Now imagine you have the largest surveillance apparatus in the World and it's the late 1980s. Do you not think that the NSA and CIA took some notice of the incredible amount of money that could be made on money in those days. Pretty much all the activities we have learned the NSA and CIA have been involved with are harder to justify (surveillance, torture, propping up bad governments, etc.) from the perspective of American ideology than making money from capitalistic activities based on information asymmetries.

These are the types of activities that we will only see a whistleblower for if they are finance focused (accountant/auditor/investor) and have broad access to information. Unfortunately, people with intimate awareness of the financial operations of the NSA are far more rare than a security and surveillance analyst like Edward Snowden (since that is the core business of the NSA)
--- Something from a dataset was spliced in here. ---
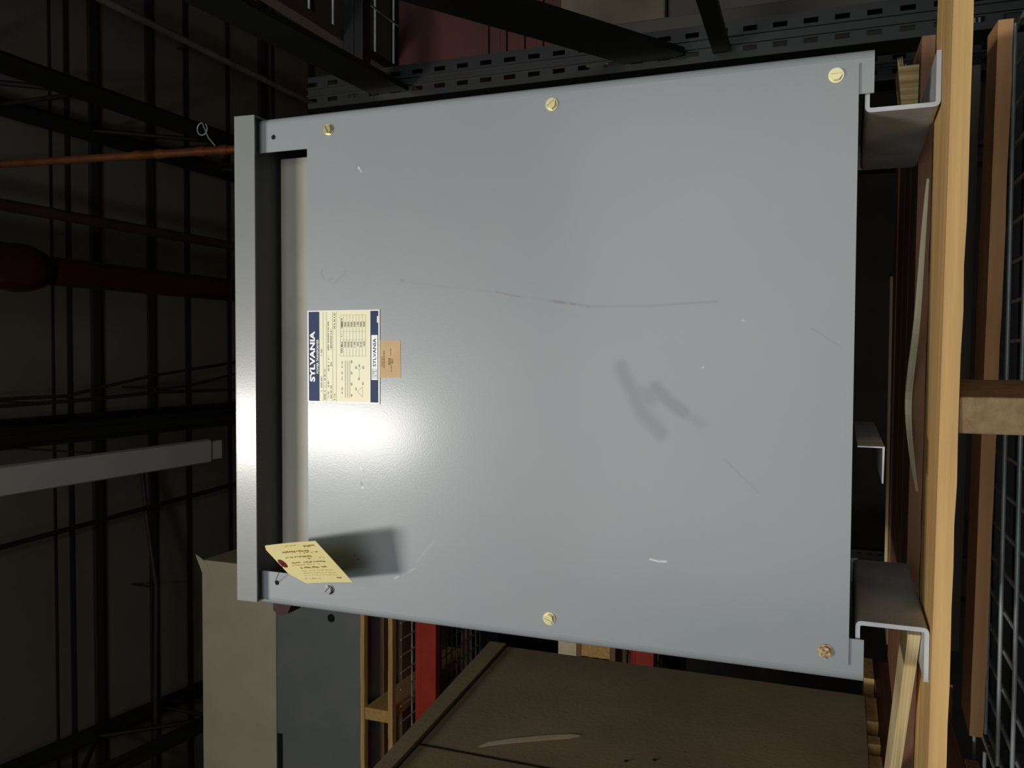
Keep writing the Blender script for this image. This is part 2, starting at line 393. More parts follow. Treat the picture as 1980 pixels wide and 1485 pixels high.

At Enron, a massive multinational organization, the number of people who were truly aware of the shenanigans going only were a tiny fraction of a fraction of the employees. It's safe to assume that when ever any organization gets large enough they invest in financial professionals of great capacity and task them with being creative. Why would would we expect any different from the NSA or CIA?

It would be especially interesting if Laura Poitras and Glenn Greenwald were to connect with and involve freedom-loving financial forensic professionals who have the skills to comb through their trove and uncover questionable financial operations practices (assuming the archives that Snowden had access to were broad enough to include financial details, especially those that concern revenue and not just expenditures.